— GIVEN EXERCISE —
Copy the lines of the data below exactly, starting at the first and stopping after the line that contains "COL = scene.collection"; include no pictures.

>> BEGIN DATASET SECTION

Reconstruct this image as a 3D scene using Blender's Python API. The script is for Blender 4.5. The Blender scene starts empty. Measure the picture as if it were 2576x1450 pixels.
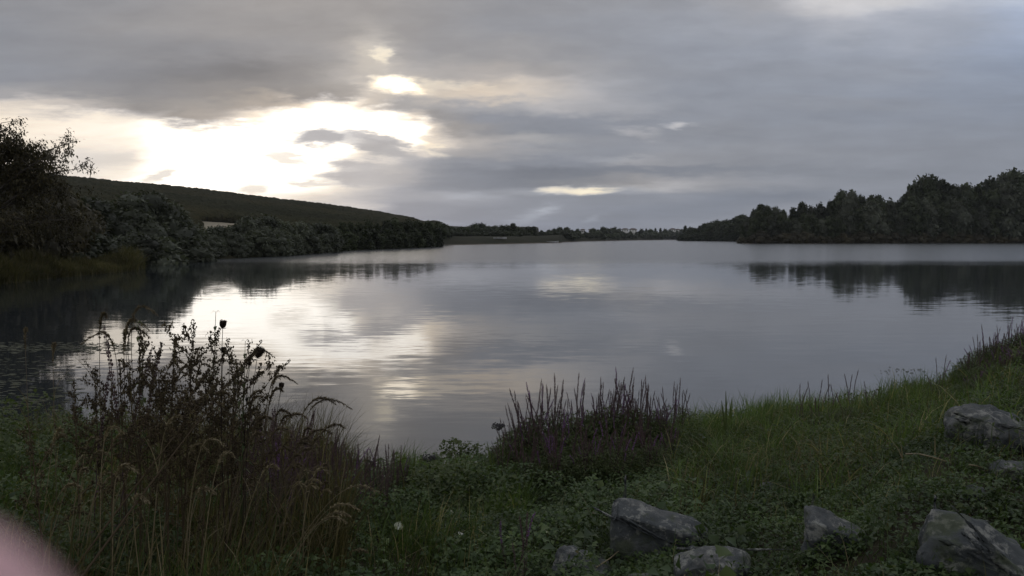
import bpy, bmesh, math, random
import numpy as np
from mathutils import Vector, Matrix, Euler, noise as mnoise

R = math.radians
scene = bpy.context.scene
COL = scene.collection

# ------------------------------------------------------------------ camera
F = 1983.0                      # focal length in units of the 2576 wide picture
CX, CY = 1288.0, 725.0
HOR = 599.0                     # picture row of the horizon
PITCH = math.atan((CY - HOR) / F)
EYE = 2.6                       # eye height over the water
cam_d = bpy.data.cameras.new('camera')
cam = bpy.data.objects.new('camera', cam_d)
COL.objects.link(cam)
cam.location = (0, 0, EYE)
cam.rotation_euler = (R(90) - PITCH, 0, 0)
cam_d.sensor_width = 36
cam_d.lens = 36 * F / 2576
cam_d.clip_start = 0.004
cam_d.clip_end = 20000
cam_d.dof.use_dof = True
cam_d.dof.focus_distance = 9
cam_d.dof.aperture_fstop = cam_d.lens / 2.0      # a 2 mm phone aperture
scene.camera = cam

scene.view_settings.view_transform = 'Standard'
scene.view_settings.look = 'None'
scene.view_settings.exposure = 0
scene.view_settings.gamma = 1
scene.view_settings.use_curve_mapping = False
scene.render.engine = 'CYCLES'
scene.cycles.use_denoising = True
scene.cycles.max_bounces = 6
scene.cycles.diffuse_bounces = 3
scene.cycles.transmission_bounces = 4
scene.cycles.volume_bounces = 0

SUN_AZ, SUN_EL = -18.5, 6.8     # the sun stands behind the bright gap in the clouds
SUN_STRENGTH, SUN_ANGLE = 0.004, 10.0
HAZE = 0.00008                  # density of the evening air
SKY_STRENGTH = 0.05             # strength of the clear sky behind the clouds


def ray(px, py):
    a, b = (px - CX) / F, (CY - py) / F
    return Vector((a, math.cos(PITCH) + math.sin(PITCH) * b, -math.sin(PITCH) + math.cos(PITCH) * b))


def az_of(px):
    return math.atan2((px - CX) / F, math.cos(PITCH))


def srgb(v):
    v = v / 255.0
    return v / 12.92 if v <= 0.04045 else ((v + 0.055) / 1.055) ** 2.4


# ------------------------------------------------------------------ node helper
class NT:
    def __init__(self, tree):
        self.t = tree
        tree.nodes.clear()

    def n(self, kind, **kw):
        nd = self.t.nodes.new(kind)
        for k, v in kw.items():
            setattr(nd, k, v)
        return nd

    def link(self, a, b):
        self.t.links.new(a, b)

    def put(self, sock, v):
        if isinstance(v, bpy.types.NodeSocket):
            self.link(v, sock)
        else:
            sock.default_value = v

    def m(self, op, a, b=None, c=None, clamp=False):
        nd = self.n('ShaderNodeMath', operation=op, use_clamp=clamp)
        self.put(nd.inputs[0], a)
        if b is not None:
            self.put(nd.inputs[1], b)
        if c is not None:
            self.put(nd.inputs[2], c)
        return nd.outputs[0]

    def vm(self, op, a, b=None, s=None):
        nd = self.n('ShaderNodeVectorMath', operation=op)
        self.put(nd.inputs[0], a)
        if b is not None:
            self.put(nd.inputs[1], b)
        if s is not None:
            self.put(nd.inputs['Scale'], s)
        return nd.outputs[0]

    def comb(self, x, y, z):
        nd = self.n('ShaderNodeCombineXYZ')
        for i, v in enumerate((x, y, z)):
            self.put(nd.inputs[i], v)
        return nd.outputs[0]

    def noise(self, vec, scale, detail=4, rough=0.55, out='Fac', dist=0.0, dim='3D'):
        nd = self.n('ShaderNodeTexNoise', noise_dimensions=dim)
        if vec is not None:
            self.link(vec, nd.inputs['Vector'])
        nd.inputs['Scale'].default_value = scale
        nd.inputs['Detail'].default_value = detail
        nd.inputs['Roughness'].default_value = rough
        nd.inputs['Distortion'].default_value = dist
        return nd.outputs[out]

    def maprange(self, v, a, b, c=0.0, d=1.0, smooth=False):
        nd = self.n('ShaderNodeMapRange', interpolation_type='SMOOTHSTEP' if smooth else 'LINEAR')
        self.put(nd.inputs[0], v)
        for i, q in enumerate((a, b, c, d)):
            self.put(nd.inputs[i + 1], q)
        return nd.outputs[0]

    def mix(self, f, a, b, blend='MIX'):
        nd = self.n('ShaderNodeMix', data_type='RGBA', blend_type=blend, clamp_factor=True)
        self.put(nd.inputs[0], f)
        for s, v in ((nd.inputs[6], a), (nd.inputs[7], b)):
            if isinstance(v, (tuple, list)):
                s.default_value = (v[0], v[1], v[2], 1)
            else:
                self.link(v, s)
        return nd.outputs[2]

    def ramp(self, v, stops):
        nd = self.n('ShaderNodeValToRGB')
        cr = nd.color_ramp
        while len(cr.elements) > 1:
            cr.elements.remove(cr.elements[-1])
        for i, (p, c) in enumerate(stops):
            e = cr.elements[0] if i == 0 else cr.elements.new(p)
            e.position = p
            e.color = (c[0], c[1], c[2], 1)
        self.put(nd.inputs[0], v)
        return nd.outputs[0]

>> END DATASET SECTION

— REPLY TO THE EXERCISE —
Reconstruct this image as a 3D scene using Blender's Python API. The script is for Blender 4.5. The Blender scene starts empty. Measure the picture as if it were 2576x1450 pixels.
import bpy, bmesh, math, random
import numpy as np
from mathutils import Vector, Matrix, Euler, noise as mnoise

R = math.radians
scene = bpy.context.scene
COL = scene.collection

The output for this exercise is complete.